Allow me a bit of terminology. There is asymmetric encryption and there is digital signature.

• Asymmetric encryption is about keeping confidentiality. Some sensitive data is transformed into something unreadable, save for the entity who knows the decryption key. The decryption key is necessarily the private key: if the decryption key is the public key, then everybody can decrypt the data (the public key is, well, public) and there is no confidentiality anymore. In asymmetric encryption, one encrypts with the public key and decrypts with the corresponding private key.

• Digital signatures are meant to prove integrity. Someone computes a kind of keyed checksum over the data, in such a way that the link between the checksum and the data can be verified later. This is a "signature" only because the power to compute that checksum requires knowledge of something which is not public -- in plain words, signing uses the private key. Verification, however, should be doable by anybody, and thus use the public key.

A fair bit of confusion is implied by the fact that "the" RSA algorithm is actually a mathematical operation which can be declined into both an asymmetric encryption system, and a digital signature system. The confusion is further enhanced by the RSA standard, aka PKCS#1, which implicitly relies on how RSA digital signatures were first described, i.e. as a "reversed encryption" ("the signer encrypts the data with his private key"). Which leads to things like RSA signatures called "sha1WithRSAEncryption". This is quite unfortunate.

Therefore, you must first decide whether you want confidentiality or signatures. For confidentiality, for data sent from clients to the server, the server shall own a private key, and the clients use the server public key to encrypt the data. For signatures, each client shall have his own private key and use it to sign the data, and the server verifies the signatures. From your description I cannot tell what you are really after, thanks to the confusion I allude to above.

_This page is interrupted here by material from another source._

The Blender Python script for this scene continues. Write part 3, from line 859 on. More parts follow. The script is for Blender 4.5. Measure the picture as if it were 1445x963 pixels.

Also, there is something called authentication which may look like digital signatures, but is weaker. The point of signatures is than anybody can verify the signature. In particular, the signature can be shown to a judge and thus serve as legal weapon against the signer (the signature is legally binding -- at least if you do it right, and in the current state of regulations over electronic signatures, this is not easy). In most situations you only need something weaker and simpler, in which the server is convinced that it talks to the right client, but cannot afterwards convince anybody else that this client was really there. Any web site with user passwords is using such authentication.

With that being said...

• RSA asymmetric encryption covers only short messages. For a 1024-bit RSA key (i.e. a key where the most important part, the "RSA modulus", is a big number with a value between 2^1023 and 2^1024, and encrypted messages will be of length 128 bytes), the maximum size of an encrypted message is 117 bytes (that's the actual source of your error message). When we want to send longer messages, we use an hybrid system, in which we only encrypt a small bunch of random bits (say 128 bits) and use that bunch as a key for a symmetric encryption system (e.g. AES) which can process much longer messages (and much faster, too).

• RSA signatures, similarly, can be computed only on short messages, hence the PKCS#1 standard mandates that a signature is actually computed over a hash value. The hash value is the output of a specific hash function, which is computed over the message to sign. The hash function has a fixed-sized output (e.g. 256 bits for SHA-256) but accepts input messages of (almost) arbitrary length. Hash functions are public (there is no key in them) and, for proper security, must have some special properties. SHA-256 is, right now, not a bad choice. SHA-1 (a predecessor of SHA-256) has been proven to have some weaknesses and should be avoided. MD5 has (a kind-of uncle of SHA-1) has bigger weaknesses and shall not be used.

• Proper use of asymmetric encryption, especially in an hybrid scheme, and digital signatures, is trickier than what the text above may suggest. It is awfully easy to get it wrong at some point, invisibly, i.e. the code will appear to work but will leak data useful for an attacker. The right way to use asymmetric encryption or digital signatures is to rely on existing, well-thought protocols. A protocol is an assembly of cryptographic elements into a coherent system, where leaks are taken care of. The prime example is TLS, also known as SSL. It is a protocol which ensures confidential data transmission, with integrity and authentication (possibly mutual authentication). The HTTPS protocol is a mixture of HTTP and SSL. The bright side is that HTTPS has existing implementations, notably in C#. The code which is easiest to implement and debug is the code which has already been implemented and debugged. So use HTTPS and you will live longer and happier.